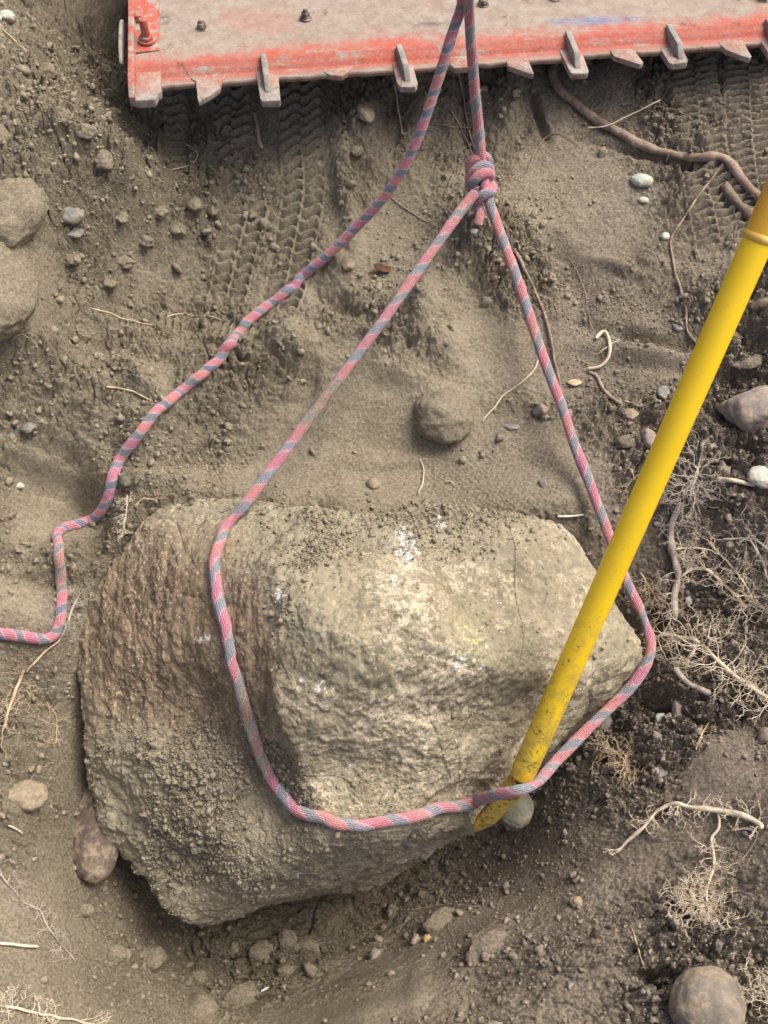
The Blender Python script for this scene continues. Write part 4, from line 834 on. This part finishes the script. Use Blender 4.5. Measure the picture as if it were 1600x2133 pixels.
root('root', [(0, 640), (15, 665), (40, 690), (70, 715)], 1.0, 1.0, M['roottan'], 'faint root on the bank at the left edge', lift=.002, seed=60, fringe=(8, 24, 1, .6))
root('root', [(100, 1465), (120, 1500), (120, 1550)], 1.2, .8, M['roottan'], 'wispy rootlet spray on the left pit wall', lift=.004, seed=61, fringe=(16, 30, 2, .7))
root('root', [(1100, 840), (1122, 842), (1140, 855)], 1.6, 1.0, M['rootpale'], 'tiny pale root touching the right leg of the rope', lift=.003, seed=62)
root('root', [(1560, 650), (1600, 632), (1650, 615)], 9, 12, M['rootdark'], 'dark reddish root stump cut by the right edge', lift=.004, seed=63, K=14)
root('root', [(222, 1750), (235, 1762), (262, 1752)], 1.4, 1.0, M['rootpale'], 'tiny pale root at the lower left of the boulder', lift=.004, seed=64, fringe=(5, 16, 1, .7))
# bits
W_ = ground_path([(1160, 1080), (1195, 1079), (1216, 1076)], .004); V, F = root_tube(W_, .0014, .0012, 1, 6, .03); tag(link('twig', np_mesh('twig', V, F), M['straw']), 'straight green grey twig behind the right shoulder of the boulder', 'twig')
W_ = ground_path([(545, 2066), (552, 2062), (561, 2057)], .004); V, F = root_tube(W_, .0014, .0012, 1, 6, .0); tag(link('splinter', np_mesh('splinter', V, F), M['sliver']), 'bright white splinter on the pit floor', 'splinter')
g_ = hit(797, 566)[0]; V, F = ico(3); V = V*np.array([.010, .0055, .0022]); V[:, 2] += .35*V[:, 0]**2/.014+1.6*np.abs(V[:, 1])*.3; V *= (1+.12*fbm3(V, 120, 2, 3))[:, None]
o = link('dead_leaf', np_mesh('dead_leaf', V, F), M['leaf']); o.location = (g_[0], g_[1], g_[2]+.004); o.rotation_euler = (.1, .15, -.3); tag(o, 'small dark red dead leaf between the ropes', 'leaf')
g_ = hit(1197, 800)[0]; V, F = ico(3); V = V*np.array([.0075, .0045, .0018]); V *= (1+.2*fbm3(V, 150, 2, 3))[:, None]
o = link('bark_chip', np_mesh('bark_chip', V, F), M['roottan']); o.location = (g_[0], g_[1], g_[2]+.003); tag(o, 'tan chip of bark right of the taut rope', 'bark chip')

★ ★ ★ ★

# Work instructions
Reproduce every line above as written, skipping pictures.

# Full answer
The Blender Python script for this scene continues. Write part 4, from line 834 on. This part finishes the script. Use Blender 4.5. Measure the picture as if it were 1600x2133 pixels.
root('root', [(0, 640), (15, 665), (40, 690), (70, 715)], 1.0, 1.0, M['roottan'], 'faint root on the bank at the left edge', lift=.002, seed=60, fringe=(8, 24, 1, .6))
root('root', [(100, 1465), (120, 1500), (120, 1550)], 1.2, .8, M['roottan'], 'wispy rootlet spray on the left pit wall', lift=.004, seed=61, fringe=(16, 30, 2, .7))
root('root', [(1100, 840), (1122, 842), (1140, 855)], 1.6, 1.0, M['rootpale'], 'tiny pale root touching the right leg of the rope', lift=.003, seed=62)
root('root', [(1560, 650), (1600, 632), (1650, 615)], 9, 12, M['rootdark'], 'dark reddish root stump cut by the right edge', lift=.004, seed=63, K=14)
root('root', [(222, 1750), (235, 1762), (262, 1752)], 1.4, 1.0, M['rootpale'], 'tiny pale root at the lower left of the boulder', lift=.004, seed=64, fringe=(5, 16, 1, .7))
# bits
W_ = ground_path([(1160, 1080), (1195, 1079), (1216, 1076)], .004); V, F = root_tube(W_, .0014, .0012, 1, 6, .03); tag(link('twig', np_mesh('twig', V, F), M['straw']), 'straight green grey twig behind the right shoulder of the boulder', 'twig')
W_ = ground_path([(545, 2066), (552, 2062), (561, 2057)], .004); V, F = root_tube(W_, .0014, .0012, 1, 6, .0); tag(link('splinter', np_mesh('splinter', V, F), M['sliver']), 'bright white splinter on the pit floor', 'splinter')
g_ = hit(797, 566)[0]; V, F = ico(3); V = V*np.array([.010, .0055, .0022]); V[:, 2] += .35*V[:, 0]**2/.014+1.6*np.abs(V[:, 1])*.3; V *= (1+.12*fbm3(V, 120, 2, 3))[:, None]
o = link('dead_leaf', np_mesh('dead_leaf', V, F), M['leaf']); o.location = (g_[0], g_[1], g_[2]+.004); o.rotation_euler = (.1, .15, -.3); tag(o, 'small dark red dead leaf between the ropes', 'leaf')
g_ = hit(1197, 800)[0]; V, F = ico(3); V = V*np.array([.0075, .0045, .0018]); V *= (1+.2*fbm3(V, 150, 2, 3))[:, None]
o = link('bark_chip', np_mesh('bark_chip', V, F), M['roottan']); o.location = (g_[0], g_[1], g_[2]+.003); tag(o, 'tan chip of bark right of the taut rope', 'bark chip')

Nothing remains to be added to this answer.